A Carris quis mudar as carreiras em Lisboa. A Camara de Lisboa lah refilou e tal, mas a remodelacao deu-se.
O que os Sres da Carris nao sabem eh que terao ditado o fim a amizades de anos, a amores passados e futuros, a rotinas de vida que para mim como para tantos outros diariamente amenizavam a merda do facto de apanharmos a primeira carreira do dia. Que ainda era de noite.
Estou a falar dos habitues. Os paraquedistas, esses nao tenho qualquer respeito por eles. Ha que ficar fiel ah sua carreira, caramba.
Quando chegava ah minha paragem jah lah estava o Sr de meia idade, chamemos-lhe assim. Cumprimentavamo-nos com um "bom dia" enssonado e quando o autocarro encostava deixava-me sempre entrar primeiro com honras de jantar de luxo.
Eu - Bom dia, quanto eh?
Motorista - Esta a brincar comigo? Ainda nao sabe?
Eu - Errr, pois, sim sei, mas esqueci-me.
Motorista - 1.20. Ainda gostava de perceber porque eh que a Sra anda a pagar bilhetes se anda nisto todos os dias.
(notem como o Sr. motorista me trata com deferencia. Mesmo a tratar-me como um asno, nao deixa de me chamar de Sra.)
Eu - Errr, pois, mas sabe, jah pedi o passe mas demora a entregar. E depois ainda tenho de comprar o selo. E nao tenho tido tempo e ...

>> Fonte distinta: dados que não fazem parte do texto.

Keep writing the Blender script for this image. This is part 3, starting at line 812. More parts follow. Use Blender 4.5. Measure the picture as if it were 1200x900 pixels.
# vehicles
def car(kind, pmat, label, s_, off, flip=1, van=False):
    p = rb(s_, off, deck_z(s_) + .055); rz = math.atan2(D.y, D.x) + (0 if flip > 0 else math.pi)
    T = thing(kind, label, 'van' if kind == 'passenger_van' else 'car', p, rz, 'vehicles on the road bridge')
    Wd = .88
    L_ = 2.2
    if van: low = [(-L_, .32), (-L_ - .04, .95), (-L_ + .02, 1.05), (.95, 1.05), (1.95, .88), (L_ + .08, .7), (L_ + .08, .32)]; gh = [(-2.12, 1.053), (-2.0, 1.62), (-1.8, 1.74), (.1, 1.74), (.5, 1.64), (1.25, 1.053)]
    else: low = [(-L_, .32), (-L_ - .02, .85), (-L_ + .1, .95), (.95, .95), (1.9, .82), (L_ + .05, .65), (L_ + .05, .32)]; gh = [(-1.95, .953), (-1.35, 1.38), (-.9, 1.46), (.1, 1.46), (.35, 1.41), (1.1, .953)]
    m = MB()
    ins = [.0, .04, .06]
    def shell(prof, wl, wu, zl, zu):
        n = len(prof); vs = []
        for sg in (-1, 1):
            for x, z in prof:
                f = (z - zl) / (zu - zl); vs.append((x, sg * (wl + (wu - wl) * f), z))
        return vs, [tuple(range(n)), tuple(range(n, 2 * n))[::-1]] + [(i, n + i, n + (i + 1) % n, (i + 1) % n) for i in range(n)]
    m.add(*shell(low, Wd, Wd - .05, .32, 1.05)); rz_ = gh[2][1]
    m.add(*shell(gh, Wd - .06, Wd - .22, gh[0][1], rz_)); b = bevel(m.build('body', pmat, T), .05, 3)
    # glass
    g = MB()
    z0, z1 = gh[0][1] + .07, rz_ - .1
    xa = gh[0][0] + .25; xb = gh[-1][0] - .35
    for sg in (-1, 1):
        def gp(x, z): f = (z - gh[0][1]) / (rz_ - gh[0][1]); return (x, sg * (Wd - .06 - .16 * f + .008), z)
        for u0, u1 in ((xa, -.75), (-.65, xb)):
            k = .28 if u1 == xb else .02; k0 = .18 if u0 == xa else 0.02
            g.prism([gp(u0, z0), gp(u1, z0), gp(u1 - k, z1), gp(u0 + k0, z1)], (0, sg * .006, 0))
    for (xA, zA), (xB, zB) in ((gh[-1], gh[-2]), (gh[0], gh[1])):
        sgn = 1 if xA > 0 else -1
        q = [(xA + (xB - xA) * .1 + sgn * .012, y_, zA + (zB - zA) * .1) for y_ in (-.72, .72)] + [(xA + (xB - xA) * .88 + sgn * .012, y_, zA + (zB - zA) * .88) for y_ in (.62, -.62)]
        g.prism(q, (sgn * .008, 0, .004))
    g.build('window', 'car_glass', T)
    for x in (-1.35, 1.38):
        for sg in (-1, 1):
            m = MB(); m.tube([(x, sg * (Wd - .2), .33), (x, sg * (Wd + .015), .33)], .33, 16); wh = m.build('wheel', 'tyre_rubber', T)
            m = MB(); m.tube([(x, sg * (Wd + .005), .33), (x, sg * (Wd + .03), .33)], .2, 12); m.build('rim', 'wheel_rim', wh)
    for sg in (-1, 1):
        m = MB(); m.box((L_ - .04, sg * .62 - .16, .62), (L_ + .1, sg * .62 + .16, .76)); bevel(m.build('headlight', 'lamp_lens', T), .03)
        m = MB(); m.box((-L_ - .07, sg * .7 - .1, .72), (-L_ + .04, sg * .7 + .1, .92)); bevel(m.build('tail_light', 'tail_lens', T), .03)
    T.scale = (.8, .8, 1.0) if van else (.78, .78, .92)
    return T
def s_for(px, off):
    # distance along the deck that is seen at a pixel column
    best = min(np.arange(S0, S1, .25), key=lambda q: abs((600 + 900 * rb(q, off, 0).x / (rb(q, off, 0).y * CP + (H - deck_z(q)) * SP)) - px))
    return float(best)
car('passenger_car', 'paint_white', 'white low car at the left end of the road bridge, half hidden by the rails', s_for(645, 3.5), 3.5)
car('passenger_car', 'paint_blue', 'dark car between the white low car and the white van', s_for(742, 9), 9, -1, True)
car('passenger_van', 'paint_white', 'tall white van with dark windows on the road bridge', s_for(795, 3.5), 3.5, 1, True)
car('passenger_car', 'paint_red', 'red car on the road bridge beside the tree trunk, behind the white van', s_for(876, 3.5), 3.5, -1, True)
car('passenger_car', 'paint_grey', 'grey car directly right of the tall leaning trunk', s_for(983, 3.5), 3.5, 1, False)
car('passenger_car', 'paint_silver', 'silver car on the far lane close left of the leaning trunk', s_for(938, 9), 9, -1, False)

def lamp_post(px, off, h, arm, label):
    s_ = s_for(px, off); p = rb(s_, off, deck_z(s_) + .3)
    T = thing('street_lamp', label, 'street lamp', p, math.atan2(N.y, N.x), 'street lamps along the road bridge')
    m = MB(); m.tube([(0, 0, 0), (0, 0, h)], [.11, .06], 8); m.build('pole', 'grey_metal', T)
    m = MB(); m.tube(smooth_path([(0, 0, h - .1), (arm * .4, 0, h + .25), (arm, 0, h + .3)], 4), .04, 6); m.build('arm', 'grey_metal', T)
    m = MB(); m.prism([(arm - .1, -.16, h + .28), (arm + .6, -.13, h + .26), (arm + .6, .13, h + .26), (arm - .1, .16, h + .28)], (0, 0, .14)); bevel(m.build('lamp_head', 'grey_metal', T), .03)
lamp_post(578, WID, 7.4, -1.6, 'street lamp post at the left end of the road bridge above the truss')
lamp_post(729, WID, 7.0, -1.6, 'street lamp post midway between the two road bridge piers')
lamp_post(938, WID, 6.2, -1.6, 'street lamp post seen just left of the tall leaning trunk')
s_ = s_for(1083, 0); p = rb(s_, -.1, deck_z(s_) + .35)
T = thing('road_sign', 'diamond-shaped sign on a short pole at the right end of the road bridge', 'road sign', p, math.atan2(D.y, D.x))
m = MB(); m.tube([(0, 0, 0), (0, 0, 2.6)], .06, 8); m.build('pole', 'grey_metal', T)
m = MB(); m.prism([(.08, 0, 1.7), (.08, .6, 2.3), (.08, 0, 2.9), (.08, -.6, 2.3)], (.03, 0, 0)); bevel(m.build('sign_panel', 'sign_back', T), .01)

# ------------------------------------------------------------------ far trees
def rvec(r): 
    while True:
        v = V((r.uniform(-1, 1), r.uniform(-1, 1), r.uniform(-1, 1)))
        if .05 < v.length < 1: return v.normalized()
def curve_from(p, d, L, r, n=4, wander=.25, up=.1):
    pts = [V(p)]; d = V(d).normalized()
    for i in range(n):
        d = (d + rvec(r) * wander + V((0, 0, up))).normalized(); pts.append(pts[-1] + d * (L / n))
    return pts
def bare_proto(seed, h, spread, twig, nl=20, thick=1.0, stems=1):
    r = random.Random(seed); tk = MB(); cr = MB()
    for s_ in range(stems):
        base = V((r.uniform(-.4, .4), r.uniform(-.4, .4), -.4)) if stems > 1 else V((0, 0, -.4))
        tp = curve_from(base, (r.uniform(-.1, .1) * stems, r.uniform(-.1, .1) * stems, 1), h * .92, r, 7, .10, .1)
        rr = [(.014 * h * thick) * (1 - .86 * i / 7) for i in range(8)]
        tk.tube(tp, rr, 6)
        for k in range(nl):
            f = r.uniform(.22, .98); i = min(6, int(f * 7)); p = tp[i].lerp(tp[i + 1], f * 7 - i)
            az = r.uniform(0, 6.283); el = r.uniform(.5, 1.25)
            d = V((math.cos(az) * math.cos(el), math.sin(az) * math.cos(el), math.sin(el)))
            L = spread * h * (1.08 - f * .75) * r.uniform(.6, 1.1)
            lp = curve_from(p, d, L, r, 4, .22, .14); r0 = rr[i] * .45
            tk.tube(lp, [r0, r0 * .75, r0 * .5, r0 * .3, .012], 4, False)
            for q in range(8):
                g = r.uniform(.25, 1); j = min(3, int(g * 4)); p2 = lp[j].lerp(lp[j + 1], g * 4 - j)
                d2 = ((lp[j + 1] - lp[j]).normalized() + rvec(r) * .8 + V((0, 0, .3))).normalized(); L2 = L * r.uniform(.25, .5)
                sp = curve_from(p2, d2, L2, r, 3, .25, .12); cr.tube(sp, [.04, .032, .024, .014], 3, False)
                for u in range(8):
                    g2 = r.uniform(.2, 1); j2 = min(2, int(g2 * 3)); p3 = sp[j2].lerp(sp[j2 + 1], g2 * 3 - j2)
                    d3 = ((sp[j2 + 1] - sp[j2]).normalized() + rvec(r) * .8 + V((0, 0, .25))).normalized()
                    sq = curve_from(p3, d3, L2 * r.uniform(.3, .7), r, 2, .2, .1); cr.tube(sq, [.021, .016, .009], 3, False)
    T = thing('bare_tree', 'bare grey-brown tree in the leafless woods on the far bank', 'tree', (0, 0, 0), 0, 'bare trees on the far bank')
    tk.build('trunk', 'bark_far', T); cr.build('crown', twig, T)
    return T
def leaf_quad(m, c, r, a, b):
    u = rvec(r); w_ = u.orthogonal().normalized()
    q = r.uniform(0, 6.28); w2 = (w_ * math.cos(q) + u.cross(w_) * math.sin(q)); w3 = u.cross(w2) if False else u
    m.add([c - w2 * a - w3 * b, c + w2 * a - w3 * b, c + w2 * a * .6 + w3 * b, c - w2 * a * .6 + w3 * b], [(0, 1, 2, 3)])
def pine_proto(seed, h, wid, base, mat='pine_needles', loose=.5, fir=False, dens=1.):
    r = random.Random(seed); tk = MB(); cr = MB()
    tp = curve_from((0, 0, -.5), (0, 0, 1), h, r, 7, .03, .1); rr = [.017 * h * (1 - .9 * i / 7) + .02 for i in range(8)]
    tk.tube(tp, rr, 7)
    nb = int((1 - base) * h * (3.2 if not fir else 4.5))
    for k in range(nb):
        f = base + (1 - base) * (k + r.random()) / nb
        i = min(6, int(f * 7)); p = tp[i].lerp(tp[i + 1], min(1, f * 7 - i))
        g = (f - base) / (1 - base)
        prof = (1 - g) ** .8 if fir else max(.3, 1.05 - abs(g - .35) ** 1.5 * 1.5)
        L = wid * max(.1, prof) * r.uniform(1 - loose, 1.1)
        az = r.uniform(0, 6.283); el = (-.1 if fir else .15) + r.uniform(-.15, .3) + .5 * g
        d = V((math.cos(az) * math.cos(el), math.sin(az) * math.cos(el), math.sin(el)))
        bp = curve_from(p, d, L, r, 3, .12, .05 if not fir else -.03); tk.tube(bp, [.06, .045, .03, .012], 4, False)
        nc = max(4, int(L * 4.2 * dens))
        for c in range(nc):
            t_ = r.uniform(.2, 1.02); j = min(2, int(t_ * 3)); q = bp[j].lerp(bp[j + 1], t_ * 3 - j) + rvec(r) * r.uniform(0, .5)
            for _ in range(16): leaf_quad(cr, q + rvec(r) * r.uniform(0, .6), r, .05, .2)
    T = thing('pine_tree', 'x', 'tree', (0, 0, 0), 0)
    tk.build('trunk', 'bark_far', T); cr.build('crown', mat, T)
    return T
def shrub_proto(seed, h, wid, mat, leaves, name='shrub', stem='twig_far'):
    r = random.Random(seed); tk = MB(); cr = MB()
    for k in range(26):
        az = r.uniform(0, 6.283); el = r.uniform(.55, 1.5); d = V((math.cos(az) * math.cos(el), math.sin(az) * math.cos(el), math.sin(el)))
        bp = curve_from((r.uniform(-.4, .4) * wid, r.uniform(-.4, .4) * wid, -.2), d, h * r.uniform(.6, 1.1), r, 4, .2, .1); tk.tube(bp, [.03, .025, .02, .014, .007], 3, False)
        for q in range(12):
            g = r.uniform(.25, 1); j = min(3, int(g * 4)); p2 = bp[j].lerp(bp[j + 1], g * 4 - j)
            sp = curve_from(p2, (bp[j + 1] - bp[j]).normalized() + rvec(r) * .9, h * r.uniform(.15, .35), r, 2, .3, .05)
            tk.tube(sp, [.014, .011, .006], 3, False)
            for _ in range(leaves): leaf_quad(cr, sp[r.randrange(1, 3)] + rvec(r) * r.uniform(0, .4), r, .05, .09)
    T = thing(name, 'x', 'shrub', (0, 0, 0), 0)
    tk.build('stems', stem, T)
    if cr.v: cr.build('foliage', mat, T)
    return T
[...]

Entretanto lah me sentava sob olhar cumplice e carinhoso da velhota dos sapatos verdes e do rapaz da pulseira de ouro. Ambos apanhavam o autocarro na paragem antes. A primeira paragem.
Mais abaixo entra a Sra de meia idade, sempre envolta numa aura neglige xique patrocinada pela loja chinesa mais proxima. O Sr de meia idade faz-lhe uma venia e levanta-se para a deixar para ao peh da janela. Conversam educadamente o resto da viagem.
Pouco depois eh a vez da Rapunzel, a rapariga ruiva do cabelo estupidamente comprido e do velhote do saco deportivo preto em punho. Sentam-se os dois ao peh da velhota dos sapatos verdes. Trocam uns cumprimentos mas sem grandes intimidades. Nao eh como a oferecida da neglige xique.
A Rapunzel foi operada ha pouco tempo, anda devagar e traz sempre umas olheiras de palmo. Eh nova mas ve-se logo que eh daquelas que jah nem o marido quer comer. Ar de desgracada. E tem franja.
Sai adiante com a velhota dos sapatos verdes. O velhote muda imediatamente de lugar para ficar virado para a frente e coloca o saco preto em cima do banco adiante.
Pouco depois eh a minha vez de sair, lado-a-lado com o rapaz da pulseira.
O que se passa depois nao sei mas supeito que se comente o facto de eu todos os dias comprar o bilhete em vez de pedir o passe.
Ahs sextas-feiras, ah medida que vao saindo, os meus amigos - sim, os meus amigos - vao olhando em volta e dizendo: "-ateh segunda, bom fim de semana."
Ora, tudo isto se perdeu. E isto sao perdas que nao se leem nos cabroes dos numeros da racionalizacao da Carris.